╭─ Information shown
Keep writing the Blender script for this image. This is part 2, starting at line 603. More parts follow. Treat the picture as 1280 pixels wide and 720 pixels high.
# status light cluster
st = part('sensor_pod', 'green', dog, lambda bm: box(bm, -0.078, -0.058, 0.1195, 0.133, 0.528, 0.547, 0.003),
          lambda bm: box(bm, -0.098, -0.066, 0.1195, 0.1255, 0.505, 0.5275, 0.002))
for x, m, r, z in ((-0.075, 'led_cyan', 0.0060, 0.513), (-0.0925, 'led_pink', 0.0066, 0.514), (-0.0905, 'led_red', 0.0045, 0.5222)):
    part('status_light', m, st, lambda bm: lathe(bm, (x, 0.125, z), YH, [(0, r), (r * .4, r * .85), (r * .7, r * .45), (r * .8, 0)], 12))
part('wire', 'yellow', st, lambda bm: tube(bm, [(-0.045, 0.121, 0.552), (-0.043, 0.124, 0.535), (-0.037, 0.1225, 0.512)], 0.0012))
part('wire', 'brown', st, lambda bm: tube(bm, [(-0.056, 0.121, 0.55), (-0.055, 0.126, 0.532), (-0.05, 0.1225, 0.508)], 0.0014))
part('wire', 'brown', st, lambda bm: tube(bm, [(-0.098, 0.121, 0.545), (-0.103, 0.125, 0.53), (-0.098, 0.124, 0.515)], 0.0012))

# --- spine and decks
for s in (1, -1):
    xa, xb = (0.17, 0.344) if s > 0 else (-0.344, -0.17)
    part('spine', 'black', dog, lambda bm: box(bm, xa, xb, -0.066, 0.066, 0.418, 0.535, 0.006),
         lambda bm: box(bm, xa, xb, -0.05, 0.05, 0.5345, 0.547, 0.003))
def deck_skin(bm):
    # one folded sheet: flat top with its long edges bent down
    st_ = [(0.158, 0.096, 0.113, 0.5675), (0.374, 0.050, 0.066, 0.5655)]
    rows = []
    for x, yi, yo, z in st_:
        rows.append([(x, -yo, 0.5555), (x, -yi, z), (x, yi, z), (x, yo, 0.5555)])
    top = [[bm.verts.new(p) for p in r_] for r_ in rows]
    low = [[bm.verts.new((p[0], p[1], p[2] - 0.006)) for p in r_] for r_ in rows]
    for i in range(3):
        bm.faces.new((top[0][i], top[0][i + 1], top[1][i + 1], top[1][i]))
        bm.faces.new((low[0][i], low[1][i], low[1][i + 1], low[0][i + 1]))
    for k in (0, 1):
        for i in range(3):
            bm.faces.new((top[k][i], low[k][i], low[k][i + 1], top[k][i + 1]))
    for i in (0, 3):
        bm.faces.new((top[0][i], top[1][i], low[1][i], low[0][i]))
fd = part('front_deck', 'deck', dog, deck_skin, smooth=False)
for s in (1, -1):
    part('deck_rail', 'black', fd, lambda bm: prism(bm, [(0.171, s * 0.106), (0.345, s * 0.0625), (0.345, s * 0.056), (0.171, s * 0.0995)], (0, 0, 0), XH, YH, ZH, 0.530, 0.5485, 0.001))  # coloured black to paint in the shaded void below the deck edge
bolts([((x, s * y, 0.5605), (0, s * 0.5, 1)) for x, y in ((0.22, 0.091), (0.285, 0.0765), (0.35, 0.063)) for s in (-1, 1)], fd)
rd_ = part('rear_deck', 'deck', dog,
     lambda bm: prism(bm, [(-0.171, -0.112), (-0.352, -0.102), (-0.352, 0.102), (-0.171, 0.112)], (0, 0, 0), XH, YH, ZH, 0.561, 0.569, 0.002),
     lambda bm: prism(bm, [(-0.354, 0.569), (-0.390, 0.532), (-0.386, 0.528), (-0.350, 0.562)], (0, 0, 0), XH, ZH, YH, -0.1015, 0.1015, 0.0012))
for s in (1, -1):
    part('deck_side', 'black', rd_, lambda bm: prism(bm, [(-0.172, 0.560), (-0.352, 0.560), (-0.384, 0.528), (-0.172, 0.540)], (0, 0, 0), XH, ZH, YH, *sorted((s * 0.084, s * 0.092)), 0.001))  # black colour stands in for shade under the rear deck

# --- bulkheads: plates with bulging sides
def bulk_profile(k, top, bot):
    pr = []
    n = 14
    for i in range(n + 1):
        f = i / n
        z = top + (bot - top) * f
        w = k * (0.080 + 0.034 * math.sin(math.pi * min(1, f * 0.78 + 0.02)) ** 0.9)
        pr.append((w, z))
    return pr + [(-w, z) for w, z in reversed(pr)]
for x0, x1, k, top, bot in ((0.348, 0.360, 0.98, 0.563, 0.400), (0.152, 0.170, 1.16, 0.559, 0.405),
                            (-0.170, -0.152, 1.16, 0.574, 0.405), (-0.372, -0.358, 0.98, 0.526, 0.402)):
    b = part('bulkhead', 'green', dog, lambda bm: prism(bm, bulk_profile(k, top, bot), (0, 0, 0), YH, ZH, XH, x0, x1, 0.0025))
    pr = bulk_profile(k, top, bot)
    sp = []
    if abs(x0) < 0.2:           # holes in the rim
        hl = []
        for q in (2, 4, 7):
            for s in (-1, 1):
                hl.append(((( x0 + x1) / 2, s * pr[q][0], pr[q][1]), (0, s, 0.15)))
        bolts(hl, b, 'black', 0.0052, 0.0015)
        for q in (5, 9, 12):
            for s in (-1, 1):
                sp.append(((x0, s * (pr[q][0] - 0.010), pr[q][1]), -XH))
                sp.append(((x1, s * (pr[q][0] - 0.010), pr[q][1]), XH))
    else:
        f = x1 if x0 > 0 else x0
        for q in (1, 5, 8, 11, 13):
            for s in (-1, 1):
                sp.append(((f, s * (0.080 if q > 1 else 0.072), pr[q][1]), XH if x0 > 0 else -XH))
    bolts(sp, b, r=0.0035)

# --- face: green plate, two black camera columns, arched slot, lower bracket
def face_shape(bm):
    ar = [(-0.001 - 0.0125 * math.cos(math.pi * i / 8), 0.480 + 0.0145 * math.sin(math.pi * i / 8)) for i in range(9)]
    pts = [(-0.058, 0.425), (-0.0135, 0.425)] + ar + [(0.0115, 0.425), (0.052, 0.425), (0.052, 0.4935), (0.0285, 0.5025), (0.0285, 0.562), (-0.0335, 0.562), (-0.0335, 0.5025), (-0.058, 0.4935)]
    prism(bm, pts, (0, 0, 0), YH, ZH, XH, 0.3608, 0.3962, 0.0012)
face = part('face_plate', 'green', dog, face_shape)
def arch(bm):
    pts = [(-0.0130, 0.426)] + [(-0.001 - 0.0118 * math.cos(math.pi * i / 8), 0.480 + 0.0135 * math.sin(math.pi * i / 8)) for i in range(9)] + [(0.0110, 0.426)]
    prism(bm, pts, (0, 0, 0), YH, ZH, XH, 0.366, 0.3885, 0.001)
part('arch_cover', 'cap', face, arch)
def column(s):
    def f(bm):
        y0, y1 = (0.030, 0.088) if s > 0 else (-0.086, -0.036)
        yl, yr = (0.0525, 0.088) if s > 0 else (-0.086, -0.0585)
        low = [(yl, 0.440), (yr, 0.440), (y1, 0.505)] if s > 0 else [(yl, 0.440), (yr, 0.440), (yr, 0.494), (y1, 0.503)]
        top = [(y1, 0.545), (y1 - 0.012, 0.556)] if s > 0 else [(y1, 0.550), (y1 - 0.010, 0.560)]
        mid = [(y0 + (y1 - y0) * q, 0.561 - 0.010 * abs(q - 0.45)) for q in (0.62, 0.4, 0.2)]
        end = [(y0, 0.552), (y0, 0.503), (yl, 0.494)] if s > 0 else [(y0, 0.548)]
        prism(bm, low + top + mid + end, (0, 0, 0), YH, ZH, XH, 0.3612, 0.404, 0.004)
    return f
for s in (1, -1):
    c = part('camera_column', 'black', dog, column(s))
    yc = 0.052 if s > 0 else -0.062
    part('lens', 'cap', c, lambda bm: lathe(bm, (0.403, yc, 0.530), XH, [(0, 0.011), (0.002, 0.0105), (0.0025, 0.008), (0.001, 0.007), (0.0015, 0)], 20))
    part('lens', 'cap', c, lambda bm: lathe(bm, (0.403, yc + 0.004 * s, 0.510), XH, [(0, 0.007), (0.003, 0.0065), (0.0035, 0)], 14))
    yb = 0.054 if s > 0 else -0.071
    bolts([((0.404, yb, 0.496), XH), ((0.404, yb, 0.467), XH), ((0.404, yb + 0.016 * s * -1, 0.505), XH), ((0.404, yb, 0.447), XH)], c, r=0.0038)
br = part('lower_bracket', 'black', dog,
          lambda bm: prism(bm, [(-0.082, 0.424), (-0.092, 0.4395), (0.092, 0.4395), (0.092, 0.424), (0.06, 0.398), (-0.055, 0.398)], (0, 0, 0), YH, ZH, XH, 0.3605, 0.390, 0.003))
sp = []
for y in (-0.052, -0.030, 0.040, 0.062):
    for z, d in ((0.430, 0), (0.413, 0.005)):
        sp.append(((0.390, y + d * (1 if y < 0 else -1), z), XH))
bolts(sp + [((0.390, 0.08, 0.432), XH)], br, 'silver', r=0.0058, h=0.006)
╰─
## Task description
Print, unaltered, every line from the beginning of the material down to the line with "0.124, 0.515)], 0.0012))".

## Finished answer
Keep writing the Blender script for this image. This is part 2, starting at line 603. More parts follow. Treat the picture as 1280 pixels wide and 720 pixels high.
# status light cluster
st = part('sensor_pod', 'green', dog, lambda bm: box(bm, -0.078, -0.058, 0.1195, 0.133, 0.528, 0.547, 0.003),
          lambda bm: box(bm, -0.098, -0.066, 0.1195, 0.1255, 0.505, 0.5275, 0.002))
for x, m, r, z in ((-0.075, 'led_cyan', 0.0060, 0.513), (-0.0925, 'led_pink', 0.0066, 0.514), (-0.0905, 'led_red', 0.0045, 0.5222)):
    part('status_light', m, st, lambda bm: lathe(bm, (x, 0.125, z), YH, [(0, r), (r * .4, r * .85), (r * .7, r * .45), (r * .8, 0)], 12))
part('wire', 'yellow', st, lambda bm: tube(bm, [(-0.045, 0.121, 0.552), (-0.043, 0.124, 0.535), (-0.037, 0.1225, 0.512)], 0.0012))
part('wire', 'brown', st, lambda bm: tube(bm, [(-0.056, 0.121, 0.55), (-0.055, 0.126, 0.532), (-0.05, 0.1225, 0.508)], 0.0014))
part('wire', 'brown', st, lambda bm: tube(bm, [(-0.098, 0.121, 0.545), (-0.103, 0.125, 0.53), (-0.098, 0.124, 0.515)], 0.0012))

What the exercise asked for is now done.